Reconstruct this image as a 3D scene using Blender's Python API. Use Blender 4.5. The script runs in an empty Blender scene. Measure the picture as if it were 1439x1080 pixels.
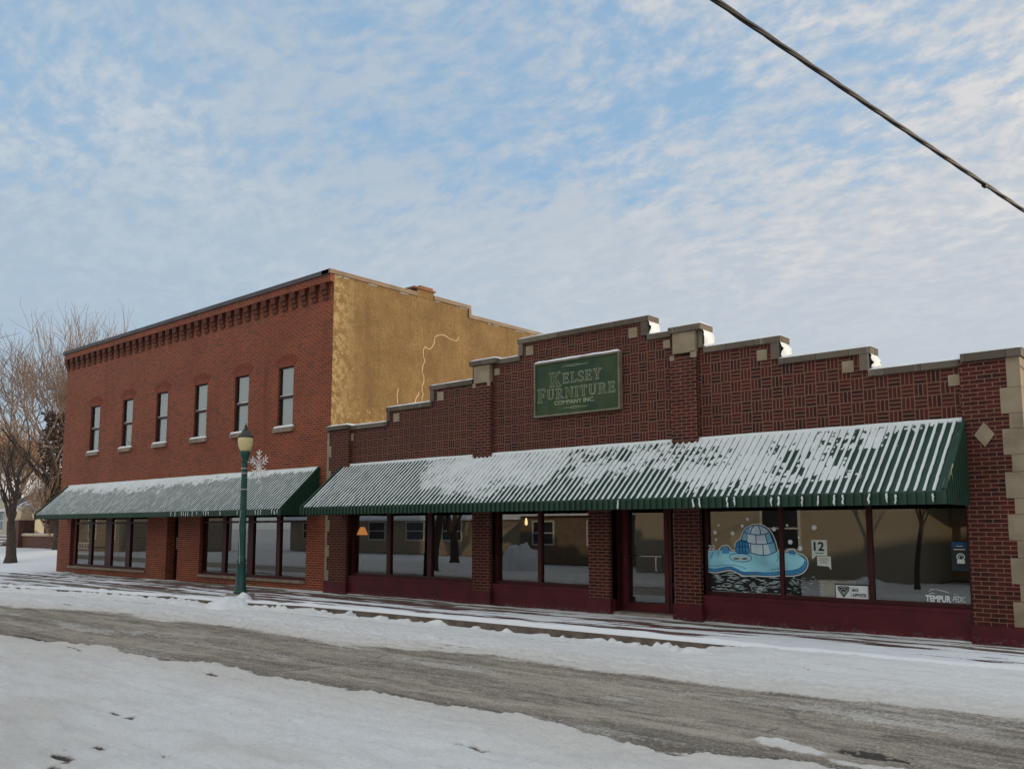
import bpy, math, random
import numpy as np
random.seed(7)
R = math.radians
C = bpy.context.scene.collection
PI = math.pi

# ------------------------------------------------------------------ numpy noise
def _h(ix, iy, s):
    v = np.sin(ix*127.1 + iy*311.7 + s*74.7)*43758.5453
    return v - np.floor(v)
def vn(x, y, s=0):
    x = np.asarray(x, float); y = np.asarray(y, float)
    ix = np.floor(x); iy = np.floor(y); fx = x-ix; fy = y-iy
    fx = fx*fx*(3-2*fx); fy = fy*fy*(3-2*fy)
    a = _h(ix, iy, s); b = _h(ix+1, iy, s); c = _h(ix, iy+1, s); d = _h(ix+1, iy+1, s)
    return (a*(1-fx)+b*fx)*(1-fy) + (c*(1-fx)+d*fx)*fy
def fbm(x, y, s=0, o=4):
    t = 0; a = .5; n = 0
    for k in range(o):
        t = t + a*vn(x*2**k, y*2**k, s+k*3.1); n += a; a *= .5
    return t/n
def sstep(a, b, x):
    t = np.clip((np.asarray(x, float)-a)/(b-a), 0, 1); return t*t*(3-2*t)

# ------------------------------------------------------------------ object helpers
def tag(o, label=None, cat=None, group=None, kind=None):
    if label: o['label'] = label
    if cat: o['category'] = cat
    if group: o['group'] = group
    if kind: o['kind'] = kind
    return o
def thing(name, label, cat, loc=(0, 0, 0), group=None, rz=0):
    o = bpy.data.objects.new(name, None); C.objects.link(o)
    o.location = loc; o.rotation_euler = (0, 0, rz); o.empty_display_size = .2
    return tag(o, label, cat, group)
def link(name, me, parent=None):
    o = bpy.data.objects.new(name, me); C.objects.link(o)
    if parent is not None: o.parent = parent
    return o
def copy_tree(o, parent=None):
    c = o.copy(); C.objects.link(c)
    if parent is not None: c.parent = parent
    for ch in list(o.children): copy_tree(ch, c)
    return c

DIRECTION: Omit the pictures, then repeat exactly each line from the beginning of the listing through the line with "PI = math.pi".

WRITTEN REPLY:
Reconstruct this image as a 3D scene using Blender's Python API. Use Blender 4.5. The script runs in an empty Blender scene. Measure the picture as if it were 1439x1080 pixels.
import bpy, math, random
import numpy as np
random.seed(7)
R = math.radians
C = bpy.context.scene.collection
PI = math.pi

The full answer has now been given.